Climbing up into the sunset yesterday, we sadly saw the clouds moving in. The wildflowers were just as spectacular as we remembered, and the views that we got along the trail were still, magnificent, but by the time we got to the summit, the visibility was down to a few hundred feet.
It was cold and windy. Our group stayed at the top for just half an hour before calling it quits and descending, hoping to find the clouds parting at a lower elevation. They did briefly, and we saw some impressive sparkling, but nothing like those who'd done it before had seen. The descent was as dicey as we expected, but we survived with only a few bruises.

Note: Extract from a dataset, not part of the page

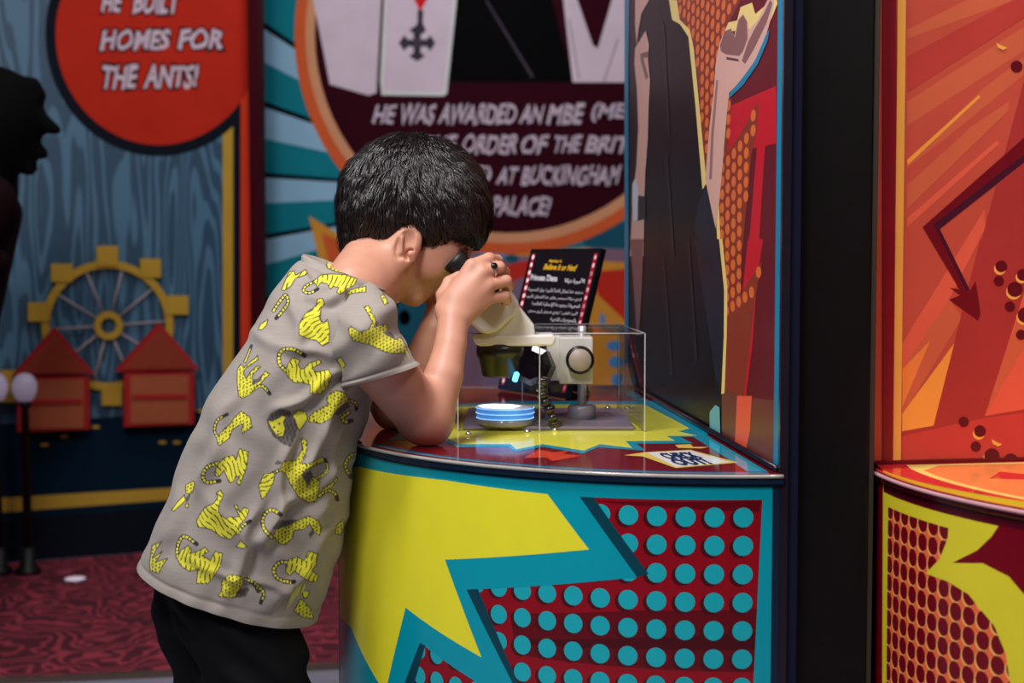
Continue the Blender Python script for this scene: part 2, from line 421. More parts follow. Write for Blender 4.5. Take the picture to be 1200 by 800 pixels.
bblack, bred, byel = bm_('far_black', (11, 14, 21)), bm_('far_red', (134, 28, 17)), bm_('far_yellow', (134, 106, 38))
bstrip = bm_('far_orange_red', (165, 45, 25)); bnavy = bm_('far_navy', (5, 20, 33)); bburg = bm_('far_burgundy', (42, 4, 12))
p = Print(WL, .0002)
p.slab([(uL, .0095), (uR, .0095), (uR, 2.9), (uL, 2.9)], -.10, 0, bburg)
p.uv([(uL, .2), (uR, .2), (uR, 2.9), (uL, 2.9)], wood)
p.px([(-400, 512), (0, 497), (120, 489), (300, 477), (300, 700), (-400, 760)], bnavy)
p.px([(-400, 613), (5, 583), (205, 571), (300, 565), (300, 580), (205, 585), (5, 600), (-400, 630)], byel)
for y0_, y1_, mm in ((760, 512, bnavy), (630, 613, byel), (860, 650, bblack)): p.strip(uL, WL.pt(-399, 512)[0], max(.0095, WL.pt(-400, y0_)[1]), WL.pt(-400, y1_)[1], mm)
p.px([(-400, 650), (0, 609), (300, 586), (300, 760), (-400, 860)], bblack)
p.px([(261, -160), (273, -160), (273, 600), (261, 600)], byel)
p.px([(273, -160), (283, -160), (283, 600), (273, 600)], bblack)
p.px([(min(283, 186 + 133 * math.cos(w * math.pi / 30)), 40 + 143 * math.sin(w * math.pi / 30)) for w in range(60)], bblack)
p.px([(279, -200), (300, -200), (300, 600), (282, 600), (282, 112), (279, 117)], bstrip)
p.px([(min(292, 186 + 121 * math.cos(w * math.pi / 30)), 40 + 130 * math.sin(w * math.pi / 30)) for w in range(60)], bred)
p.px([(262, -160), (290, -160), (290, 60), (279, 114), (270, 126), (255, 90)], bred)
for x, y in ((190, 518), (207, 518), (52, 521), (75, 511), (112, 500), (236, 481)): p.ellpx(x, y, 5, 2, byel, n=10)
wl = p.build('wall_left'); tag(wl, kind='structure')
white_l, ink_l = bm_('far_lettering_white', (150, 132, 142)), bm_('far_lettering_ink', (22, 8, 12))
for grow, mm, h, nm in ((.075, ink_l, .004, 'lettering_outline'), (0, white_l, .0055, 'lettering')):
    t = MB()
    for s_, x0, x1, yb, yt in (('HE', 119, 141, 13, -9), ('BUILT', 156, 209, 15, -9), ('HOMES', 118, 197, 58, 36), ('FOR', 209, 259, 57, 35), ('THE', 119, 159, 103, 78), ('ANTS!', 169, 230, 102, 77)):
        text_on(t, WL, s_, (x0, yb), (x1, yb), (x0 + 2, yt), h, .035, .12, .6, grow)
    t.build(nm, mm, wl)

# back wall with the large mural
WB = Flat((0, 6.0, 0), (1, 0, 0), (0, -1, 0))
teal, pale = bm_('mural_teal', (12, 92, 104)), bm_('mural_pale_blue', (108, 140, 168))
mor, msal, mmar = bm_('mural_orange', (205, 70, 36)), bm_('mural_salmon', (200, 112, 82)), bm_('mural_maroon', (36, 3, 13))
mwh, mblk, mred = bm_('mural_white', (160, 146, 156)), bm_('mural_black', (2, 2, 3)), bm_('mural_red', (170, 22, 32))
mamb, mpur, mblu = bm_('mural_amber', (190, 110, 40)), bm_('mural_mauve', (98, 76, 92)), bm_('mural_blue', (52, 108, 150))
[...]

The true adventure began in the parking area, where we learned that Scott, who organized the hike, had discovered a broken coolant hose. Everyone dug into backpacks and car trunks, and found enough bits and pieces of gear that Scott was able to MacGyver a repair. We stopped twice more on the way down the mountain as those repairs gave out. Ultimately it took a length of tubing from Scott's Camelback, a Leatherman multi-tool borrowed from Alex, some surgical tape from our first aid kit, and a condom someone had in her purse to cobble the whole thing together. Many also contributed water from their bottles and hydration bladders to the endeavor.
This wasn't just about getting Scott's car off the mountain without an expensive tow. There was some self-interest involved: there were four people in that car, and while we had some room in our own backseat, the other vehicle was full. It would've been possible to cram those four people in, but it would've made for an extremely painful ride home for almost everyone. But that concern was never voiced; we simply worked together to help Scott get his car home. Still, the self-interest issue is always a part of true interdependence, and ought not be ignored.
So there we were, on Independence Day, practicing the very interdependent principle stated so clearly by one of the founders of this stubbornly independent nation: Either we all hang together, or we shall all hang separately.
We hung together, and everyone made it home. And very fittingly, descending that difficult trail in the company of so many other experienced hikers gave us the confidence we need to independently tackle next week's backpacking expedition in the Olympic Mountains.
Too many Americans would rather hang separately than hang together and thrive. It's not just the zombie apocalypse that demands we learn the lessons of interdependence; sometimes it takes a village to fix a coolant hose, and get everyone home from the mountain.